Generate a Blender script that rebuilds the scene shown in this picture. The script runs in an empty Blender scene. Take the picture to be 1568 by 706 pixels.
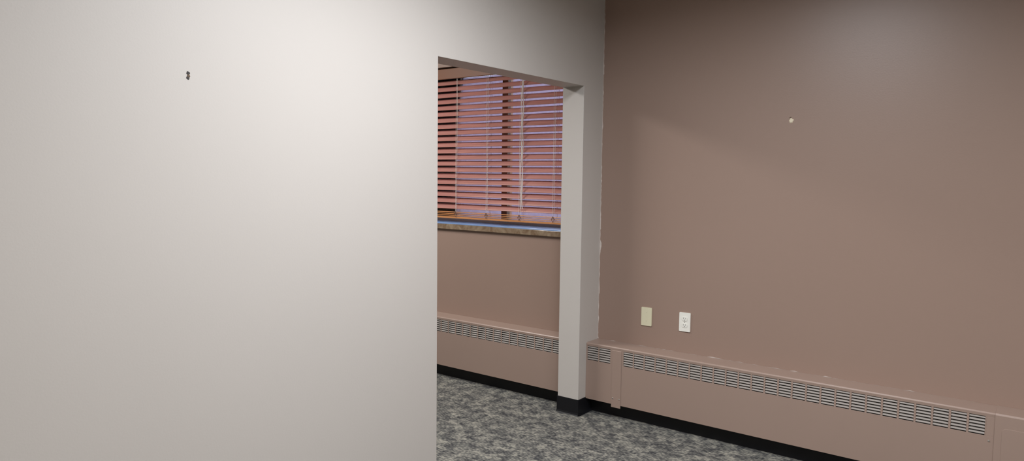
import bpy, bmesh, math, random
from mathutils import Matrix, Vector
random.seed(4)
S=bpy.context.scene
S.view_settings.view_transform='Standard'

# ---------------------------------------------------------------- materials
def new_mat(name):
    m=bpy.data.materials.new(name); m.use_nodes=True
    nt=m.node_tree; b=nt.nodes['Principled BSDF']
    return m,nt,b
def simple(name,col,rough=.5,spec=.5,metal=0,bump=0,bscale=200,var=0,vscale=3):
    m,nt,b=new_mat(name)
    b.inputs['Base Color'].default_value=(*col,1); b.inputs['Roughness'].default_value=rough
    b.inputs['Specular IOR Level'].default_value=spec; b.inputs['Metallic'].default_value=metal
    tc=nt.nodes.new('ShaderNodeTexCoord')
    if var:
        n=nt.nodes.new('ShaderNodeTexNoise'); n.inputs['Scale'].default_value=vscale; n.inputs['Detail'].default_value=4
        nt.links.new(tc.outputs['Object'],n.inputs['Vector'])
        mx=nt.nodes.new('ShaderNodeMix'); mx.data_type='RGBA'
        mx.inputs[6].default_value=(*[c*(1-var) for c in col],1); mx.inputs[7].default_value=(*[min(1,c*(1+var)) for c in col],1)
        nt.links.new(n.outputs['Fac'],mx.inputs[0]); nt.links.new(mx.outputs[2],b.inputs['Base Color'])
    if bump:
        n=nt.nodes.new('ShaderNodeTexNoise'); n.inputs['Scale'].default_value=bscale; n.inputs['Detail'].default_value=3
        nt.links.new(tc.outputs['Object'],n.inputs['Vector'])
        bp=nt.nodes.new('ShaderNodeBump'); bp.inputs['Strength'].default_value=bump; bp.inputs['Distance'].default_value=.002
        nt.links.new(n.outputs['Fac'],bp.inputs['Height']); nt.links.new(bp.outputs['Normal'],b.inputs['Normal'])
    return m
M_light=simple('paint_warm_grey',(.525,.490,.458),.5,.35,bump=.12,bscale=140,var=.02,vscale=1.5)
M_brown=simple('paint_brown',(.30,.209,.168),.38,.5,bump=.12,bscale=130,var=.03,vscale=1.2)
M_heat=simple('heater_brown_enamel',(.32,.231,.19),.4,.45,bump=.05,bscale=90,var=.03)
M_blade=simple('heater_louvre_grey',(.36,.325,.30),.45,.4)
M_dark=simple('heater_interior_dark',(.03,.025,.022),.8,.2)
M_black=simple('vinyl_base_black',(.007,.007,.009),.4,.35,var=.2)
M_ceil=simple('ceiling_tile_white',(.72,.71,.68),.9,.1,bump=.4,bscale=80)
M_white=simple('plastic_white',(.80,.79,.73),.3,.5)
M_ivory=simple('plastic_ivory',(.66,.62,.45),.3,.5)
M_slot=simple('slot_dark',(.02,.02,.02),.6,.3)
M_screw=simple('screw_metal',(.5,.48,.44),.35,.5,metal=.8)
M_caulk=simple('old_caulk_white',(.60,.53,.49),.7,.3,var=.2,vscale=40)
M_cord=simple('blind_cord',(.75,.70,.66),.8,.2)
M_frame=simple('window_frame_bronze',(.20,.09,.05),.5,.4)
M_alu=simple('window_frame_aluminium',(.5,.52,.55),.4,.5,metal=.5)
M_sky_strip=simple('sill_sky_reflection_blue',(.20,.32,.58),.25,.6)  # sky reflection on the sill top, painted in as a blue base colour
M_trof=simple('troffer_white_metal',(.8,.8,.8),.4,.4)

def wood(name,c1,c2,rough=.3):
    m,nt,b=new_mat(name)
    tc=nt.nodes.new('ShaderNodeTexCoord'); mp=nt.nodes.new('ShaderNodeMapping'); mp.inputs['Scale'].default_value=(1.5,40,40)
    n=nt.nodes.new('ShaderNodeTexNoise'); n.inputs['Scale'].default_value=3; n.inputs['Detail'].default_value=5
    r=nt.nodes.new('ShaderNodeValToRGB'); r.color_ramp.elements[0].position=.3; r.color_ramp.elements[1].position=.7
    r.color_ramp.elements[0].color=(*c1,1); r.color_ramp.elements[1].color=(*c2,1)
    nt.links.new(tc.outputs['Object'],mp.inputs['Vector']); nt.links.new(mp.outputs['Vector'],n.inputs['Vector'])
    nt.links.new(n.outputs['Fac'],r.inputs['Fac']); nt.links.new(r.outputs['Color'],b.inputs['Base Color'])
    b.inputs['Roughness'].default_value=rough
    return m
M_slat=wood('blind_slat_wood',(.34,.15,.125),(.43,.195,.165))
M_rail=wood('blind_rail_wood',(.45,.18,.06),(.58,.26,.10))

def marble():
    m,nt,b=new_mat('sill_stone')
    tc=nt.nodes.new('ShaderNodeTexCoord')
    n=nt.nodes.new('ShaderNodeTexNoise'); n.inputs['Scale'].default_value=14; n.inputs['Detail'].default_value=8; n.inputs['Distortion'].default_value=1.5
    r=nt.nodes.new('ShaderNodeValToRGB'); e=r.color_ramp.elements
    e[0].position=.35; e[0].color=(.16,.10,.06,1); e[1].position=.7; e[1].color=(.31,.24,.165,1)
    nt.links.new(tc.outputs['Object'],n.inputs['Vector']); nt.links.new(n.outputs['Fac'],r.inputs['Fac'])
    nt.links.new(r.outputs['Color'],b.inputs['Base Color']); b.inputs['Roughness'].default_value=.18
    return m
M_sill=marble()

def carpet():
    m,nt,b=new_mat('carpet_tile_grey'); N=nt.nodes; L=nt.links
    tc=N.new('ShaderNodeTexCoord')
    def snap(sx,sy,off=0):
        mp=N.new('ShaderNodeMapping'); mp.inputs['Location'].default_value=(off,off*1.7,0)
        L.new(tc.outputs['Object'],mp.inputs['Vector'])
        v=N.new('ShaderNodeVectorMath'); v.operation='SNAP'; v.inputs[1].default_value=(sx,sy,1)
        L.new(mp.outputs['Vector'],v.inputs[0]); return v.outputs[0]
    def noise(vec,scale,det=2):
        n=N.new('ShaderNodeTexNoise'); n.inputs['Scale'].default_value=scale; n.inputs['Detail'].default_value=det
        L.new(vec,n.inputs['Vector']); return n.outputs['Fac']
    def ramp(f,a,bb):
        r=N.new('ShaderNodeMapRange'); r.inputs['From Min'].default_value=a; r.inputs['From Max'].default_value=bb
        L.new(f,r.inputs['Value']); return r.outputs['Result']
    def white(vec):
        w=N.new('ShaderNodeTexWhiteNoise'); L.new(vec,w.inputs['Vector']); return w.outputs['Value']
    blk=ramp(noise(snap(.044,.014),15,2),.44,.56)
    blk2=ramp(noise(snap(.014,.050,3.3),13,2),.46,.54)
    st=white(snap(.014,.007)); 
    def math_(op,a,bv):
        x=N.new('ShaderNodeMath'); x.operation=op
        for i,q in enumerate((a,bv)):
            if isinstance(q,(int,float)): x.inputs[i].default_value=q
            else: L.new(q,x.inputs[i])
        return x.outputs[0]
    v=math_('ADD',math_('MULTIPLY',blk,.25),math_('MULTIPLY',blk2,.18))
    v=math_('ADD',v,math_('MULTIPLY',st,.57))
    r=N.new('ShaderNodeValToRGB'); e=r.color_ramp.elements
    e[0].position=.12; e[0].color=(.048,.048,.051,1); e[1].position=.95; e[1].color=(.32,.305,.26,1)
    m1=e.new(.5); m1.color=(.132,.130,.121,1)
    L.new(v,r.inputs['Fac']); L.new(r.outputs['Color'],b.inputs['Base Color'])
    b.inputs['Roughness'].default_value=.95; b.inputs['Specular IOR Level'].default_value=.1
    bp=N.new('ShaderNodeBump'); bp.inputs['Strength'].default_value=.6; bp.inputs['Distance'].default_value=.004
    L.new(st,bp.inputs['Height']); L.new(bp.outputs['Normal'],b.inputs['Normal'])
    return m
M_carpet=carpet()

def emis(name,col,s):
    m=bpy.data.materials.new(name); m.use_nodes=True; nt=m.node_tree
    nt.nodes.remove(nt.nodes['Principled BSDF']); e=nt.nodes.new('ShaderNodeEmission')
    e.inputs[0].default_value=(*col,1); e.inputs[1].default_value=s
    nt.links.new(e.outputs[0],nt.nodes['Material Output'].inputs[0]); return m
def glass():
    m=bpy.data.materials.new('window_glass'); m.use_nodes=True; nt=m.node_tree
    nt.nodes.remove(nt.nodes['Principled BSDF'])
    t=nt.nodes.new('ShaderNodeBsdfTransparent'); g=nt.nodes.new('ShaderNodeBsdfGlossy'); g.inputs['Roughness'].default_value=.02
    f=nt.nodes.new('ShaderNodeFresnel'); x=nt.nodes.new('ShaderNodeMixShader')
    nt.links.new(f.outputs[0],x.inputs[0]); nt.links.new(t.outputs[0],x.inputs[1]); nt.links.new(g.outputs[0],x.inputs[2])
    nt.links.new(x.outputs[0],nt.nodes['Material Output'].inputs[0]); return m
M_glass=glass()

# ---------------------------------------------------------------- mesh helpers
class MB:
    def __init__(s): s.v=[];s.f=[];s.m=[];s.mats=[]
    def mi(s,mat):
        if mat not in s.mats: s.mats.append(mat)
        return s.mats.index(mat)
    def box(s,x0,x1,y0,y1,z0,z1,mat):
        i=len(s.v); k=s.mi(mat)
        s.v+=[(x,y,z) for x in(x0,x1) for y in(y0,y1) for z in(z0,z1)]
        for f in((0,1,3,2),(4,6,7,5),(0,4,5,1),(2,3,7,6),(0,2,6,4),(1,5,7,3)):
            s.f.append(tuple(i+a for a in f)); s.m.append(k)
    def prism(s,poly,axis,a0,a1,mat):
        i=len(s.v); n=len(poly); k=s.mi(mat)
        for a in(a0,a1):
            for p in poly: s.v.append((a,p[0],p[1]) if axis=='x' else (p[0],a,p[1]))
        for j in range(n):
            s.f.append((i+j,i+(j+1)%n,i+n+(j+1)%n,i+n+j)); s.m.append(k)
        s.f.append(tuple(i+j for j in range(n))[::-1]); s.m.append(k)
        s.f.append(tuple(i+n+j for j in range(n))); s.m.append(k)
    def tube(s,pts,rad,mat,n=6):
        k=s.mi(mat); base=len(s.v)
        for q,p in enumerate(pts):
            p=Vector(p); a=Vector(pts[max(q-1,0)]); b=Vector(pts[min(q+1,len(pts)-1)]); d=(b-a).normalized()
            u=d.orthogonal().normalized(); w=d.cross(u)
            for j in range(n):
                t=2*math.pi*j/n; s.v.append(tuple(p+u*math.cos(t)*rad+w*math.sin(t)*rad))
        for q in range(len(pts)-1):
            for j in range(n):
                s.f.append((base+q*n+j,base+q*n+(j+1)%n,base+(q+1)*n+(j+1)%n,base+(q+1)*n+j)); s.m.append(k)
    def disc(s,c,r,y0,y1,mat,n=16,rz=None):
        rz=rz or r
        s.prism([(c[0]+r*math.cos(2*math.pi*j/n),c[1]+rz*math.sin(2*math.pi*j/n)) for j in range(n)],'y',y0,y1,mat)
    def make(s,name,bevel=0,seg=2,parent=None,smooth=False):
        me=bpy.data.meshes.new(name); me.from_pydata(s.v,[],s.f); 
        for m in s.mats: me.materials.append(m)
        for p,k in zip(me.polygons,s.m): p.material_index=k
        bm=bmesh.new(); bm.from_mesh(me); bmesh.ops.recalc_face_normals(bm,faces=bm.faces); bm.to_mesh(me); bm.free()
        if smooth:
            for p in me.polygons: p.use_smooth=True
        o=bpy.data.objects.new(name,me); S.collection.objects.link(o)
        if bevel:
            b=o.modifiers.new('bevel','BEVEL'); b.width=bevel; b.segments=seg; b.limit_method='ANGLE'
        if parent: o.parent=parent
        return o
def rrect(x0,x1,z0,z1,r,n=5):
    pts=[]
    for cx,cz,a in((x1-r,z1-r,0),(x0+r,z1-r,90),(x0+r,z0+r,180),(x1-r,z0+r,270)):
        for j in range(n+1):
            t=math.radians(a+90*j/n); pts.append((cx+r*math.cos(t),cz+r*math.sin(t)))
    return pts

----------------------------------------

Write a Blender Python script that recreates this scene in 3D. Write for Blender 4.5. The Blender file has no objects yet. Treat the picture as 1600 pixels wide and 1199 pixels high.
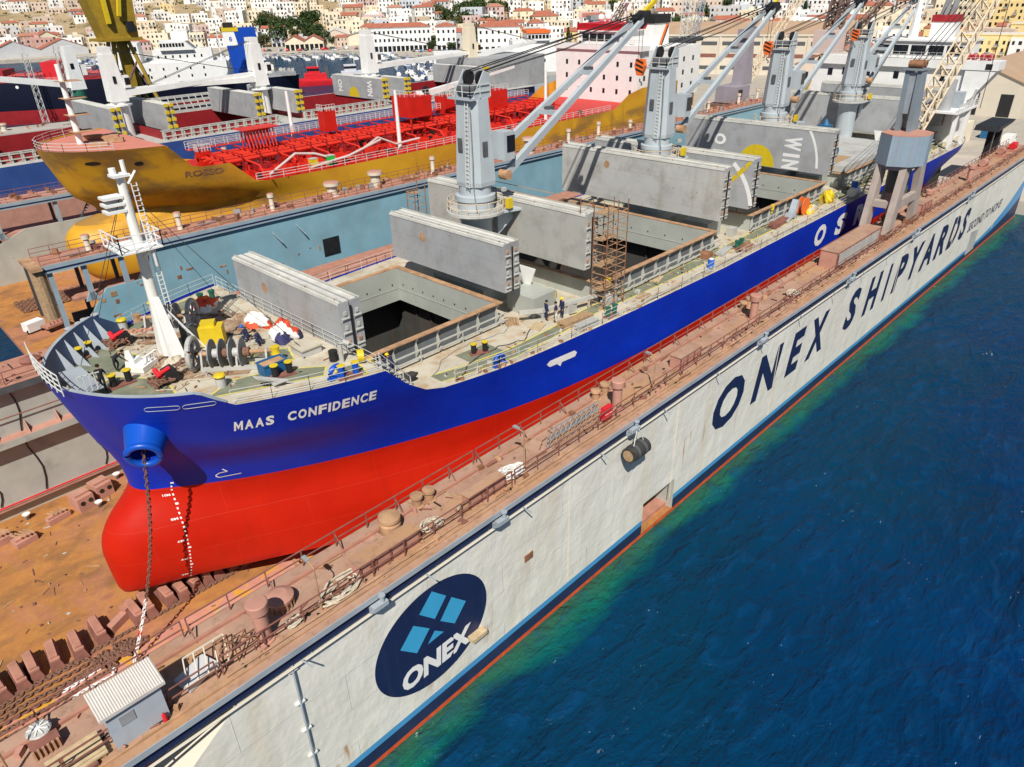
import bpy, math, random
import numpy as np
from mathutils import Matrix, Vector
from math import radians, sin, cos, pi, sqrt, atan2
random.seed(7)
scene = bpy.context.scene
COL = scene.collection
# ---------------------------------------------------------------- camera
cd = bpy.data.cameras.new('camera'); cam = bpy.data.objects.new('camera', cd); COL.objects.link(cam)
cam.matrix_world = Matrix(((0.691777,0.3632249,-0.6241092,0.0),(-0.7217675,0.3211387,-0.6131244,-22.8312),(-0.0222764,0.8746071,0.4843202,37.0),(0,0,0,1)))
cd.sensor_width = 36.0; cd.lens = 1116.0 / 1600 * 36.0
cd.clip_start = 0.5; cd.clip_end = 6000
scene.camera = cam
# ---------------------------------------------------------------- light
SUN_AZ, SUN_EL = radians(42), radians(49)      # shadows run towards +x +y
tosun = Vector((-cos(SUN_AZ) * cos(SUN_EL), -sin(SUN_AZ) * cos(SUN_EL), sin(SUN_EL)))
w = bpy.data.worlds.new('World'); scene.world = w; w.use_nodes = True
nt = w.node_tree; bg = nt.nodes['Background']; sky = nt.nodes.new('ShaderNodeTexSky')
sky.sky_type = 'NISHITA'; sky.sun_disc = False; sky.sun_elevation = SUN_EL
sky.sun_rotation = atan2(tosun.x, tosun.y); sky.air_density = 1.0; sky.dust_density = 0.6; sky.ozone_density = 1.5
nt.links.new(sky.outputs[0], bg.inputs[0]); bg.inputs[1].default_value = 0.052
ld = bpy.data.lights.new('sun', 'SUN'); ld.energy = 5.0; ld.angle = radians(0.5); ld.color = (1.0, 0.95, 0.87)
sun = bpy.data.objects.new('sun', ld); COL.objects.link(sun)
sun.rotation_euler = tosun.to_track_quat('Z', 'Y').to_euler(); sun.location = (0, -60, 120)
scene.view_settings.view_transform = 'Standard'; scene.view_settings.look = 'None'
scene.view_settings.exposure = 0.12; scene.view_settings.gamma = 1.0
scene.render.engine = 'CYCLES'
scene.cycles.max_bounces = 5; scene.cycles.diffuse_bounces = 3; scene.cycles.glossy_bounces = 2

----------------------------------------

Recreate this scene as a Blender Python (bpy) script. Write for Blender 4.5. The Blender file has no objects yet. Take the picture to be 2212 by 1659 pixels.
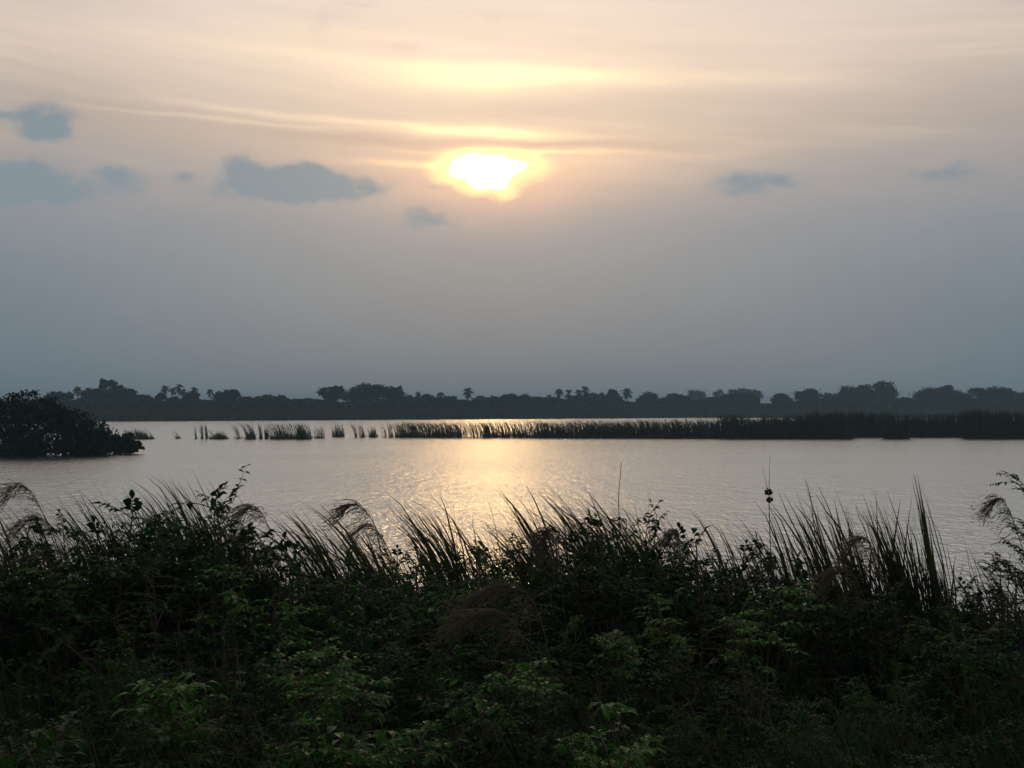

----------------------------------------

Instructions to follow - Do not include pictures. Give again exactly the lines starting at the one with "Generate a Blender" and ending at the one with "S.view_settings.view_transform='Standard'", both included.

Answer to the task -
Generate a Blender script that rebuilds the scene shown in this picture. The script runs in an empty Blender scene. Take the picture to be 1568 by 706 pixels.
import bpy, bmesh, math, random
from mathutils import Matrix, Vector
random.seed(4)
S=bpy.context.scene
S.view_settings.view_transform='Standard'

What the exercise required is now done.